I'm trying to show this by taking $v_{i_1} \wedge ... \wedge v_{i_n}$ as a basis for $\Lambda^nV$ so that we can write $v = v^{i_1, ..., i_n}v_{i_1} \wedge ... \wedge v_{i_n}$. Now I want to be able to pick out particular elements from $\Lambda^mV$ to show that each $v^{i_1, ..., i_n}$ is zero. I'm struggling to do this.

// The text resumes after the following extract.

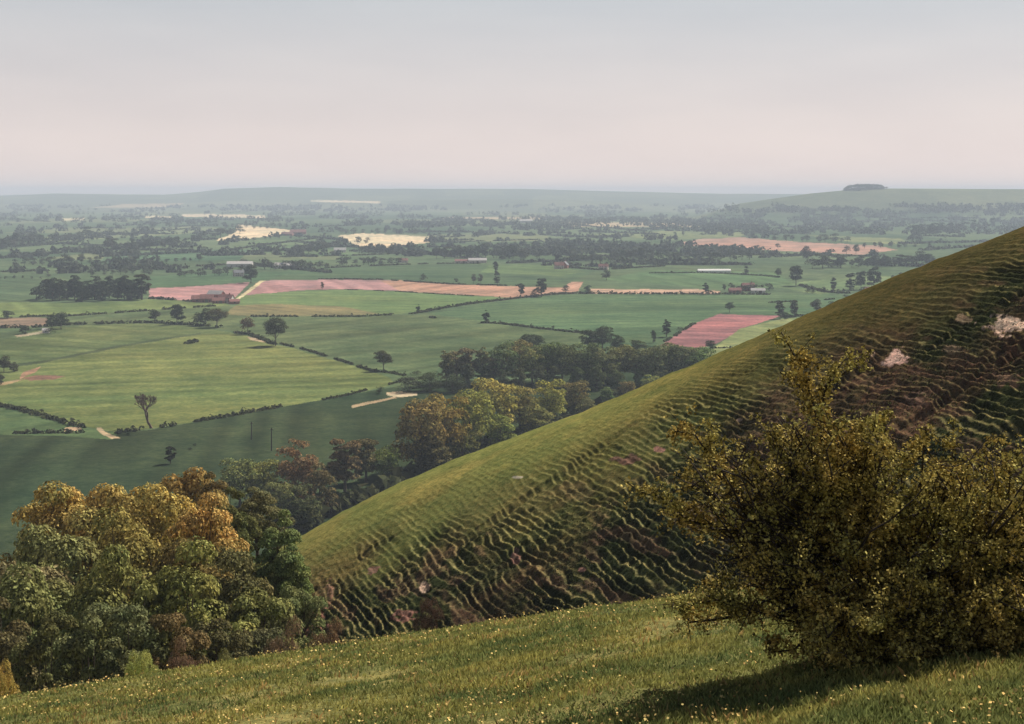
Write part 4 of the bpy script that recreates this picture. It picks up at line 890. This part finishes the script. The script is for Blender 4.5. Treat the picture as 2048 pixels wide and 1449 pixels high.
# rough tussocks along the terrace risers of the spur
n = 330000; a = rg.uniform(-.2, .345, n); y = rg.uniform(66, 128, n); x = a*(y+25)
fz = facez(x, y); yq, _ = y1_of(x, y); ok = (fz > fgh(x, y)-.3) & (y < yq+3) & (fbm(x/3, y/3, 151, 3)+rg.uniform(-.15, .15, n) > .42)
ri = np.searchsorted(ra, y)-1; ci = np.searchsorted(cb, a)-1
ri = np.clip(ri, 0, len(ra)-1); ci = np.clip(ci, 0, len(cb)-1); z = Zh[ri, ci]; ok &= (W[ri, ci] > .75) & ((FRm[ri, ci] > .45) & (FRm[ri, ci] < .93) | (rg.uniform(0, 1, n) < .12))
x = x[ok]; y = y[ok]; z = z[ok]; nn = rg.normal(size=(len(x), 3))*.6+np.array([-.3, -.5, .6]); nn /= np.linalg.norm(nn, axis=1)[:, None]
V, Q = leaf_quads(np.stack([x, y, z+.02], -1), nn, .14*rg.uniform(.4, 1.3, len(x)), rg, .6)
o = link('rough_tussocks', mesh_np('rough_tussocks', V, Q, [M_bush])); o.color = (.055, .062, .028, 1); tag(o, 'dark rough grass tussocks covering the terraced face of the spur', 'grass', kind='stuff')
# flower heads
n = 15000; y = 7.5*(44/7.5)**rg.uniform(0, 1, n); x = rg.uniform(-.42, .42, n)*y*1.05
kp = fbm(x/1.6, y/1.6, 140, 3)+rg.uniform(-.15, .15, n) > .53; x = x[kp]; y = y[kp]
z = near_z(x, y)+(fbm(x/.8, y/.8, 63, 4)-.5)*.17+(fbm(x/5, y/5, 67, 2)-.5)*.3*sst(6, 16, y)+rg.uniform(.05, .16, len(x))
nn = rg.normal(size=(len(x), 3))*.5+np.array([0, -.5, 1]); nn /= np.linalg.norm(nn, axis=1)[:, None]
V, Q = leaf_quads(np.stack([x, y, z], -1), nn, .020*np.maximum(1, y/14)*rg.uniform(.6, 1.3, len(x)), rg, 1)
o = link('wildflowers', mesh_np('wildflowers', V, Q, [M_bush])); o.color = (.46, .34, .15, 1); tag(o, 'tiny yellow and orange wildflower heads dotted over the foreground meadow', 'flowers', kind='stuff')

# ------------------------------------------------------------------ air
m, t, out = mat('air'); pv = N_(t, 'ShaderNodeVolumePrincipled')
pv.inputs['Color'].default_value = (.74, .86, 1.0, 1); pv.inputs['Density'].default_value = HAZE_DENSITY; pv.inputs['Anisotropy'].default_value = 0.0
t.links.new(pv.outputs[0], out.inputs['Volume'])
b = MB(); b.box(-9600, 9600, -60, 14700, -112, 60)
hz = link('haze', b.mesh('haze', m)); tag(hz, 'pale blue summer haze lying over the whole vale', 'haze', kind='stuff')
hz.display_type = 'WIRE'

Actually you dont have to pick particular elements of $\bigwedge^m V$, just pick any non-zero $v_{j_1} \wedge \dotsc \wedge v_{j_m}, ~ n+1 \leq j_1 < \dotsb j_m \leq k$ (This where you need $m+n \leq k$). Then the elements
$$v_{i_1} \wedge \dotsc \wedge v_{i_n} \wedge v_{j_1} \wedge \dotsc \wedge v_{j_m}, ~ 1 \leq i_1 < i_2 < \dotsc i_n \leq n$$
are linear independent in $\bigwedge^{n+m} V$, i.e. all coefficient vanish if the linear combination vanishes.